Everyone works flexibly. Colleen says it works very well having people working for the business in different time zones. The two people who work in Canada work on customer services and can handle out of hours calls.”People think we have a big team,” she says.
Almost all of her hires are mums with young children and flexibility is important to them. Colleen has set up the business so that everyone can work on their phones and be mobile. “They can work, for instance, while they are waiting for their kids’ swimming lessons to finish,” she says. She leaves her employees’ working hours to them. She only asks that they answer customer queries within an hour.
That approach, based on trust, has gained the company an excellent reputation for customer care. Colleen adds that she thinks it is important for her to lead by example and to show that she is also balancing work and family issues.
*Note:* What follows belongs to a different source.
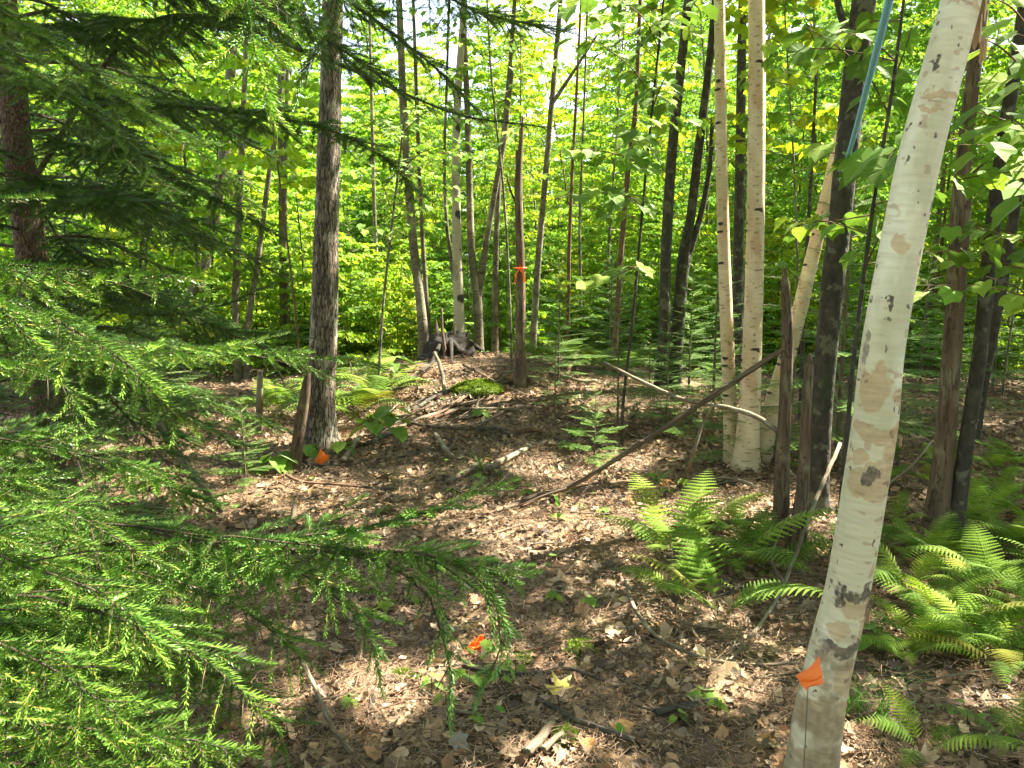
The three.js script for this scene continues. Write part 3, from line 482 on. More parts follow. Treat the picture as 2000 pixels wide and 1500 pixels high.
// ---------------------------------------------------------------- broad-leaved saplings and undergrowth
function saplingProto(seed, { h, start, reach, twigs = 8, leaf = 0.095, branches = 36, shape = DIAMOND, lean = 0.1, r0 = 0.022, tone = 1, dens = 1 }) {
  const r = rng(seed), wood = new TB(), leaves = new GB(), path = [];
  const bx = (r() - 0.5) * lean * h, bz = (r() - 0.5) * lean * h;
  for (let i = 0; i <= 8; i++) { const t = i / 8; path.push(V(bx * t * t + 0.06 * Math.sin(t * 5 + seed), h * t, bz * t * t + 0.06 * Math.cos(t * 4 + seed))); }
  const [P, R] = resample(path, path.map((_, i) => lerp(r0, r0 * 0.15, i / 8)), 0.3); tube(wood, P, R, 6, { uvW: 1, bump: 0.05 });
  const curve = new THREE.CatmullRomCurve3(path);
  for (let b = 0; b < branches; b++) {
    const t = lerp(start / h, 0.99, Math.pow((b + r()) / branches, 0.9)), o = curve.getPoint(t), a = b * 2.39996 + r(), rise = 0.15 + 0.5 * t + (r() - 0.5) * 0.4;
    const len = reach * (0.45 + 0.7 * r()) * Math.pow(1 - Math.max(0, (t - start / h) / (1 - start / h)) * 0.8, 0.8);
    const d = V(Math.cos(a), rise, Math.sin(a)).normalize(), line = [o.clone()], p = o.clone(), n = 6;
    const side = d.clone().cross(UPV).normalize();
    for (let i = 1; i <= n; i++) {
      d.y -= 0.07; d.x += (r() - 0.5) * 0.15; d.z += (r() - 0.5) * 0.15; d.normalize(); p.addScaledVector(d, len / n); line.push(p.clone());
      for (let w = 0; w < twigs / n * 2; w++) {
        const s = w % 2 ? 1 : -1, e = d.clone().multiplyScalar(0.6).addScaledVector(side, s * 0.8).add(V(0, (r() - 0.5) * 0.5, 0)).normalize(), tl = len * 0.42 * (1 - i / n * 0.55) * (0.5 + 0.8 * r()), q = p.clone(), m = Math.max(3, Math.round(tl / (leaf * 0.5)));
        for (let k = 0; k < m; k++) {
          q.addScaledVector(e, tl / m); e.y -= 0.03; if (r() > dens) continue;
          const yaw = (k % 2 ? 1 : -1) * (0.5 + 0.6 * r()), c = Math.cos(yaw), z = Math.sin(yaw), ld = V(e.x * c - e.z * z, e.y - 0.1 - 0.7 * r(), e.x * z + e.z * c).normalize();
          const nn = V((r() - 0.5) * 2.2, 0.75, (r() - 0.5) * 2.2); nn.addScaledVector(ld, -nn.dot(ld)).normalize();
          const g = tone * (0.65 + 0.6 * r()), y = r(); addLeaf(leaves, q, ld, nn, leaf * (0.7 + 0.6 * r()), shape, 0.25, 0.15, [g * (0.85 + 0.45 * y), g, g * (1 - 0.4 * y)]);
        }
      }
    }
    tube(wood, line, line.map((_, i) => lerp(r0 * 0.32, 0.0012, i / n)), 4, { uvW: 1, cap: false });
  }
  return { wood: wood.build(), leaves: leaves.build() };
}
const PROTO = [
  saplingProto(1, { h: 7.2, start: 1.7, reach: 1.5, branches: 46, r0: 0.035 }),
  saplingProto(2, { h: 6.0, start: 1.0, reach: 1.3, branches: 44, r0: 0.028, shape: OVAL, leaf: 0.09 }),
  saplingProto(3, { h: 8.6, start: 2.6, reach: 1.7, branches: 50, r0: 0.045, lean: 0.16 }),
  saplingProto(4, { h: 4.2, start: 0.5, reach: 1.0, branches: 36, r0: 0.016 }),
  saplingProto(5, { h: 2.0, start: 0.15, reach: 0.75, branches: 26, r0: 0.010, leaf: 0.085, lean: 0.25 }),
  saplingProto(6, { h: 7.6, start: 1.2, reach: 1.6, branches: 40, r0: 0.03, leaf: 0.1, lean: 0.3 }),
];
PROTO.push(saplingProto(7, { h: 5.6, start: 2.1, reach: 1.1, branches: 30, r0: 0.014, shape: GOOSEFOOT, leaf: 0.095, twigs: 6, dens: 0.7 }));
const TALL = [saplingProto(11, { h: 13, start: 2.4, reach: 2.4, branches: 64, r0: 0.09, leaf: 0.17, twigs: 8 }), saplingProto(12, { h: 11, start: 1.8, reach: 2.6, branches: 60, r0: 0.07, leaf: 0.17, twigs: 8 })];
const scatterR = rng(2024);
function plantTree(proto, x, z, s, turn, name, label, category, group, bark = BARK.young) {
  const t = thing(name, label, category, V(x, groundY(x, z) - 0.05, z), group); t.rotation.y = turn; t.scale.setScalar(s);
  part('trunk', proto.wood, bark, t); part('crown', proto.leaves, LEAVES[leafTurn++ * 7 % 4], t, true); return t;
}
const MARKS = [[40, 'scaly spruce trunk'], [400, 'pale leaning trunk'], [478, 'two brown stems'], [555, 'paired grey stems'], [636, 'thick grey trunk'], [735, 'young far trunk'], [812, 'leftmost mound stem'], [893, 'black-scarred white stem'], [926, 'forked mottled stem'], [968, 'straight mottled stem'], [1015, 'ribboned snag'], [1055, 'pale curving stem'], [1112, 'thin greyish mound stem'], [1210, 'slim reddish sapling'], [1300, 'left dark trunk'], [1345, 'forked dark trunk'], [1415, 'slim birch stem'], [1474, 'thick birch stem'], [1535, 'tall broken snag'], [1578, 'shorter split snag'], [1635, 'trunk with the blue line'], [1750, 'leaning birch'], [1870, 'brown trunk'], [1935, 'slanting dark trunk'], [1990, 'far right dark trunk']];
function whereabouts(what, px, d) { const [mx, m] = MARKS.reduce((a, b) => (Math.abs(b[0] - px) < Math.abs(a[0] - px) ? b : a)); return `${what} ${d < 11.5 ? 'close behind' : d < 15 ? 'behind' : d < 20 ? 'well behind' : d < 27 ? 'far behind' : 'deep in the wood behind'} the ${m}${Math.abs(px - mx) < 14 ? '' : px < mx ? ', left of it' : ', right of it'}`; }
const spots = [];
function scatter(n, px0, px1, d0, d1, gap, fn) {
  let tries = 0;
  for (let i = 0; i < n && tries < n * 30; tries++) {
    const px = lerp(px0, px1, scatterR()), d = lerp(d0, d1, Math.pow(scatterR(), 0.8)), x = (px - 1000) / FOCAL * d, z = -d;
    if (spots.some(([a, b, g]) => Math.hypot(a - x, b - z) < Math.min(gap, g))) continue;
    spots.push([x, z, gap]); fn(x, z, i, px, d); i++;
  }
}
[[1545, 7.6, 'slender big-leaved sapling behind the snags'], [575, 8.8, 'slender big-leaved sapling left of the thick grey trunk'], [1985, 8.6, 'slender big-leaved sapling at the far right behind the dark trunks']].forEach(([px, d, l], i) => { const x = (px - 1000) / FOCAL * d; spots.push([x, -d, 0.5]); plantTree(PROTO[6], x, -d, 0.85 + 0.25 * scatterR(), i * 1.7, 'leafy_sapling', l, 'sapling', 'leafy saplings of the young growth', [BARK.young, BARK.red][i % 2]); });
scatter(34, -50, 2050, 12.5, 24, 1.05, (x, z, i, px, d) => { const k = [0, 1, 2, 5, 1, 0, 5, 2][i % 8]; plantTree(PROTO[k], x, z, 0.8 + 0.35 * scatterR(), scatterR() * 6.28, 'leafy_sapling', whereabouts(['tall leafy sapling', 'leafy sapling', 'high-crowned sapling', '', '', 'leaning leafy sapling'][k], px, d), 'sapling', 'leafy saplings of the young growth', [BARK.young, BARK.grey, BARK.red][i % 3]); });
scatter(12, 1430, 2150, 11, 15, 1.1, (x, z, i, px, d) => plantTree(PROTO[[3, 0, 5, 1, 3, 2][i % 6]], x, z, 0.85 + 0.3 * scatterR(), scatterR() * 6.28, 'leafy_sapling', whereabouts('shaded leafy sapling', px, d), 'sapling', 'leafy saplings of the young growth', [BARK.grey, BARK.young][i % 2]).children[1].material = LEAVES[2]);
scatter(9, -150, 640, 8.5, 13, 1.1, (x, z, i, px, d) => plantTree(PROTO[[3, 1, 0, 3][i % 4]], x, z, 0.8 + 0.3 * scatterR(), scatterR() * 6.28, 'leafy_sapling', whereabouts('dim leafy sapling', px, d), 'sapling', 'leafy saplings of the young growth', BARK.dark));
scatter(64, 380, 2100, 10.6, 19, 0.55, (x, z, i, px, d) => plantTree(PROTO[i % 3 ? 4 : 3], x, z, 0.5 + 0.45 * scatterR(), scatterR() * 6.28, 'leafy_shrub', whereabouts(i % 3 ? 'low leafy bush' : 'upright leafy bush', px, d), 'bush', 'leafy bushes in the undergrowth', BARK.red));
scatter(40, -300, 2300, 23, 36, 1.4, (x, z, i, px, d) => { const mid = px > 820 && px < 1330; plantTree(mid ? PROTO[[0, 2, 5][i % 3]] : TALL[i % 2], x, z, mid ? 0.8 + 0.25 * scatterR() : 0.8 + 0.35 * scatterR(), scatterR() * 6.28, 'background_tree', whereabouts('background tree', px, d), 'tree', 'trees far back in the wood', BARK.young).children[1].material = LEAVES[mid ? 3 : 1 + i % 2]; });
scatter(12, 830, 1330, 19, 30, 1.2, (x, z, i, px, d) => plantTree(PROTO[[2, 5, 0][i % 3]], x, z, 1.0 + 0.3 * scatterR(), scatterR() * 6.28, 'background_tree', whereabouts('airy background tree', px, d), 'tree', 'trees far back in the wood', BARK.young));
{ // beyond 34 m the wood reads as one mass
  const r = rng(31), list = [[], []];
  for (let i = 0; i < 150; i++) { const a = (r() - 0.5) * 2.6, d = lerp(35, 75, r()), x = Math.sin(a) * d, z = -Math.cos(a) * d, px = 1000 + x / -z * FOCAL, mid = px > 850 && px < 1300, s = (mid ? 0.72 : 0.85 + 0.4 * r()) * (d > 50 ? 1.15 : 1); list[i % 2].push([new THREE.Matrix4().makeRotationY(r() * 6.28).scale(V(s, s, s)).setPosition(x, groundY(x, z), z)]); }
  for (let i = 0; i < 90; i++) { const a = Math.PI / 2 + 0.5 + r() * (Math.PI - 0.7), d = lerp(9, 34, Math.sqrt(r())), x = Math.sin(a) * d, z = -Math.cos(a) * d, s = 0.8 + 0.5 * r(); list[i % 2].push([new THREE.Matrix4().makeRotationY(r() * 6.28).scale(V(s, s, s)).setPosition(x, groundY(x, z), z)]); }
  const w = thing('distant_woodland', 'mass of sunlit trees beyond the saplings at the very back', 'woodland'); w.userData.kind = 'stuff';
  const low = [[], []]; for (let i = 0; i < 420; i++) { const d = lerp(13, 48, Math.pow(r(), 0.8)), x = (r() - 0.5) * 1.9 * d, s = 0.7 + 0.8 * r(); low[i % 2].push([new THREE.Matrix4().makeRotationY(r() * 6.28).scale(V(s * 1.2, s, s * 1.2)).setPosition(x, groundY(x, -d), -d)]); }
  for (let i = 0; i < 26; i++) { const x = lerp(5.5, 12, r()), z = lerp(-7, 3, r()), s = 0.6 + 0.25 * r(); if (x < -z * 0.75 + 1.2) continue; low[0].push([new THREE.Matrix4().makeRotationY(r() * 6.28).scale(V(s, s, s)).setPosition(x, 0, z)]); }
  for (let i = 0; i < 900; i++) { const d = 10.2 + 16 * Math.pow(r(), 1.2), x = (r() - 0.5) * 1.6 * d, s = 0.18 + 0.25 * r(); low[i % 4 ? 1 : 0].push([new THREE.Matrix4().makeRotationY(r() * 6.28).scale(V(s * 1.5, s * (i % 4 ? 1 : 0.5), s * 1.5)).setPosition(x, groundY(x, -d), -d)]); }
  const u = thing('undergrowth', 'low green undergrowth covering the ground between the far saplings', 'undergrowth'); u.userData.kind = 'stuff';
  low.forEach((l, i) => instanced('bushes', PROTO[i ? 4 : 3].leaves, LEAVES[i + 1], l, u));
  list.forEach((l, i) => { instanced('crowns', TALL[i].leaves, LEAVES[i * 2], l, w); instanced('trunks', TALL[i].wood, BARK.young, l, w); });
}
scatter(60, 250, 2100, 10.2, 13.2, 0.42, (x, z, i, px, d) => plantTree(PROTO[4], x, z, 0.6 + 0.5 * scatterR(), scatterR() * 6.28, 'leafy_shrub', whereabouts(['bushy green shrub', 'broad green shrub', 'small green shrub', 'leafy green shrub'][i % 4], px, d), 'bush', 'leafy bushes in the undergrowth', BARK.red));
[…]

Colleen, who has appeared on Dragon’s Den, is now working on a second crowdfunding campaign and is looking to develop an affordable product for the over 65 market to help them stay connected. She says this market is double the size of the children’s market. The company won an AXA competition last year for a wearable communications device for over 65s. The new product builds on the existing My Gator Watch and includes a fall detector, a larger SOS button and louder volume. Just like the kids’ version, it is worn on the wrist as a standalone phone and people make a call by pressing one button. The phone has its own Sim card. Colleen says AXA is supportive of her journey and she is fundraising to build a new brand for the over 65s market, to add new features and to increase marketing efforts in both markets.
One of her main focuses this year is on marketing her products more, for instance, talking to healthcare organisations about the new product. After a few months of being sold in Selfridges, My Gator Watch is now sold mainly on Amazon and the reviews have helped to boost sales. Around 40% of sales are from referrals.
Being selected as a finalist for the FDM everywoman in Tech Awards is one way of raising her profile and she is delighted to have won recognition. The award is for the owner of a technology business “whose vision and talent will inspire others to start their own technology-related venture”.